The 90s brought more Star Trek DS9 and Bablyon 5 to start and then into Hercules, Xena, Buffy, Charmed, Sliders and more. Suddenly there was a lot of fantasy sci fi TV. More movies too, and more cartoons.

As the 90s moved on, all the kids that grew up on sci fi and fantasy became adults. And unlike older generations they did not toss sic fi and fantasy away. They stayed fans into adulthood. and they had a steady diet of TV shows, movies, books, and more. And that fan base, going back to the teens that saw Star Wars, started having kids in the 90s....

......and as a kid in the 90s they had a ton of sci fi fantasy content, and were exposed to lots of it by their parents.

Right about to 2000....when a large chunk of people, age 5 to 35(more or less), were sci fi fantasy fans. Well, this is the "buying block of people": the ones that buy the most stuff. And they wanted Sci fi and fantasy.

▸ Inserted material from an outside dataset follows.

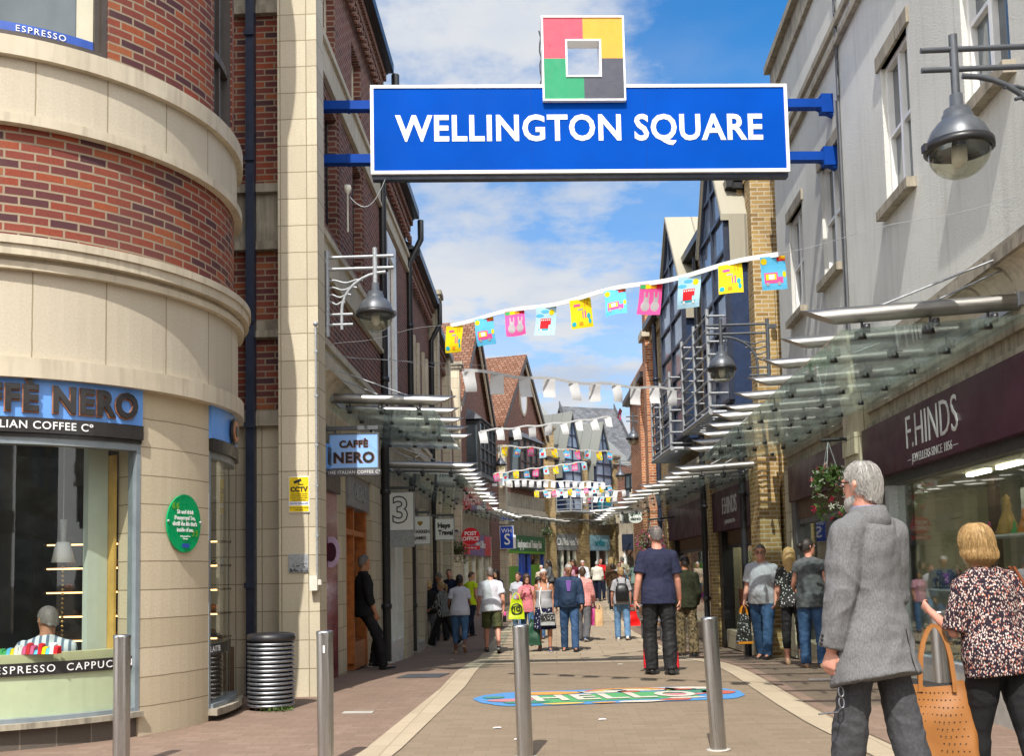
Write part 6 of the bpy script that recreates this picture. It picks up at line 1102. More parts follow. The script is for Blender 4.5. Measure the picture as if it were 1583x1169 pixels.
# loose wires
def wire(label, pts, r=.003):
    mb = MB(); mb.tube(pts, r, 5); tag(mb.build('wire', 'galv'), label, 'wire', 'thin wires across the street')
wire('thin wire running along the left terrace to the white bunting', [(-2.6, 11.5, 3.86), nat(760, 562, 16)])
# street furniture among the crowd
def bench(x, y, rz, label):
    t = thing('metal_bench', label, 'bench', (x, y, gz(x, y)), rz, 'grey slatted street seats'); mb = MB()
    for k in range(6): mb.box(-.6, .6, -.25 + .085 * k, -.19 + .085 * k, .43, .46)
    mb.build('seat', 'galv', t); mb = MB()
    for k in range(6): mb.box(-.6, .6, .25, .28, .50 + .075 * k, .545 + .075 * k)
    mb.build('backrest', 'galv', t)
    for s_ in (-.5, .5):
        mb = MB(); mb.box(s_ - .03, s_ + .03, -.22, -.16, 0, .43); mb.box(s_ - .03, s_ + .03, .25, .3, 0, .95); mb.box(s_ - .03, s_ + .03, -.16, .25, .38, .43); mb.build('leg', 'lead_grey', t)
bench(2.35, 23.2, R(-70), 'grey slatted metal seat behind the man in navy')
bench(2.5, 30.5, R(-80), 'farther grey slatted seat near the blue jacket')
t = thing('advert_board', 'grey and white pavement advertising board at the post office door', 'sign board', (-2.35, 34.5, gz(0, 34.5)), R(5)); mb = MB(); mb.box(-.28, .28, -.05, .05, .05, 1.1); mb.build('board', 'galv', t); mb = MB(); mb.box(-.24, .24, -.058, -.052, .5, 1.05); mb.build('poster', 'sign_white', t)
# ------------------------------------------------------------------ people
def skin_mat(name, c, ruddy=.5):
    t = NT(name); p = t.co('Object'); f = t.noise(p, 9, 4); c2 = t.mix(t.mr(f, .35, .7, 0, ruddy), c, (c[0] * 1.02, c[1] * .72, c[2] * .62)); t.bump(t.noise(p, 160, 3), .12, .002); t.set(c2, .52, 0, .35)
    t.b.inputs['Subsurface Weight'].default_value = .0
skin_mat('skin_fair', (.52, .29, .20)); skin_mat('skin_pink', (.56, .29, .215), .7); skin_mat('skin_tan', (.40, .20, .12)); skin_mat('skin_brown', (.16, .075, .045), .3)
def cloth(name, c, c2=None, scale=9, kind='plain', rough=.9, bump=.35):
    t = NT(name); p = t.co('Object'); c2 = c2 or sc(c, .72); f = t.noise(p, scale, 5, .6)
    if kind == 'plain': col = t.mix(t.mr(f, .3, .72), c, c2)
    elif kind == 'tweed':
        a = t.noise(t.co('Object', (1, 1, .30)), 190, 4, .75); b_ = t.noise(p, 340, 2, .8); m_ = t.math('ADD', t.math('MULTIPLY', a, .6), t.math('MULTIPLY', b_, .4)); col = t.mix(t.mr(m_, .40, .60), c, c2); col = t.mix(t.mr(t.noise(p, 5, 3), .35, .7, 0, .25), col, sc(c, .8))
    elif kind == 'print':
        v = t.n('ShaderNodeTexVoronoi', feature='F1'); v.inputs['Scale'].default_value = 105; v.inputs['Randomness'].default_value = 1; t.l(t.co('Object', (1.4, 1.4, .8)), v.inputs['Vector']); bw = t.n('ShaderNodeRGBToBW'); t.l(v.outputs['Color'], bw.inputs[0])
        col = t.ramp(bw.outputs[0], [(0, (.018, .012, .02)), (.44, (.03, .018, .028)), (.47, (.62, .50, .45)), (.66, (.72, .62, .57)), (.70, (.52, .20, .14)), (.80, (.30, .17, .16))], 'CONSTANT'); col = t.mix(t.mr(v.outputs['Distance'], .45, .62), col, (.03, .02, .03))
    elif kind == 'dots':
        v = t.n('ShaderNodeTexVoronoi'); v.inputs['Scale'].default_value = scale; t.l(p, v.inputs['Vector']); bw = t.n('ShaderNodeRGBToBW'); t.l(v.outputs['Color'], bw.inputs[0]); m_ = t.math('MULTIPLY', t.math('LESS_THAN', v.outputs['Distance'], .34), t.math('GREATER_THAN', bw.outputs[0], .42)); col = t.mix(m_, c, c2)
    elif kind == 'stripe':
        w_ = t.n('ShaderNodeTexWave'); w_.bands_direction = 'X'; w_.inputs['Scale'].default_value = scale; w_.inputs['Distortion'].default_value = .6; t.l(p, w_.inputs['Vector']); col = t.mix(t.mr(w_.outputs['Fac'], .55, .75), c, c2)
    elif kind == 'check':
        o_ = []
        for d_ in ('X', 'Z'): w_ = t.n('ShaderNodeTexWave'); w_.bands_direction = d_; w_.inputs['Scale'].default_value = scale; t.l(p, w_.inputs['Vector']); o_.append(t.mr(w_.outputs['Fac'], .4, .7))
        col = t.mix(t.math('MULTIPLY', t.math('ADD', o_[0], o_[1]), .5), c, c2)
    elif kind == 'camo':
        col = t.ramp(t.noise(p, scale, 3, .6), [(0, (.035, .03, .018)), (.42, (.11, .085, .045)), (.52, (.20, .15, .085)), (.62, (.06, .055, .028))], 'CONSTANT')
    elif kind == 'denim':
        z_ = t.n('ShaderNodeSeparateXYZ'); t.l(p, z_.inputs[0]); col = t.mix(t.mr(t.noise(p, 7, 4), .35, .7), c, c2); col = t.mix(t.mr(t.noise(t.co('Object', (1, 1, .1)), 260, 2), .4, .7, 0, .4), col, sc(c2, 1.2))
    t.bump(t.math('ADD', t.math('MULTIPLY', t.noise(p, 14, 4), 1.), t.math('MULTIPLY', t.noise(p, 300, 2), .12)), bump, .02); t.set(col, rough, 0, .2)
cloth('tweed_grey', (.105, .105, .108), (.215, .215, .22), kind='tweed', bump=.3); cloth('trouser_grey', (.045, .045, .05), (.075, .075, .082), 60); cloth('floral_print', (.1, .1, .1), kind='print', bump=.3)
cloth('legging_black', (.012, .012, .014), (.02, .02, .022), rough=.7); cloth('navy_tee', (.020, .023, .05), (.03, .033, .066)); cloth('track_black', (.012, .012, .014), (.024, .024, .026), rough=.6); cloth('grey_tank', (.36, .36, .38), (.44, .44, .46)); cloth('skirt_navy', (.012, .014, .045), (.5, .5, .52), 22, 'dots')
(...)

And companies wanted money...... So suddenly the age old Weirdness, Silliness, and Shamefullness was just Gone. After all, a huge number of people like it now....how could they be wrong?

Enter Today....
 

Retreater

Legend
I grew up in the 1980s, basically in the Southern US, in an extremely conservative and religious community. The Satanic Panic was strong in my household. Mom forbade us from listening to certain kinds of music, banned movies made from certain studios, and even raided our bathrooms for "Devil toothpaste" (not kidding).
Just to be a bully, my older brother encouraged my mom to take away all my fantasy novels, movies, video games, expressly for the reason because he knew I loved them and they were my escape from a world of abuse.
At school it was the usual: spitballs, wedgies, name calling, getting punched (taking a basketball to the face was a good memory), pretending to send "love letters" to me from the popular girls just to crush my heart, teachers telling me I was going to hell, my car getting defaced, my dad telling me he was ashamed of me and didn't consider me his "real son" because I wasn't into sports.
Yeah, so being nerdy made me an outcast. But this treatment later helped shape me into a more compassionate person.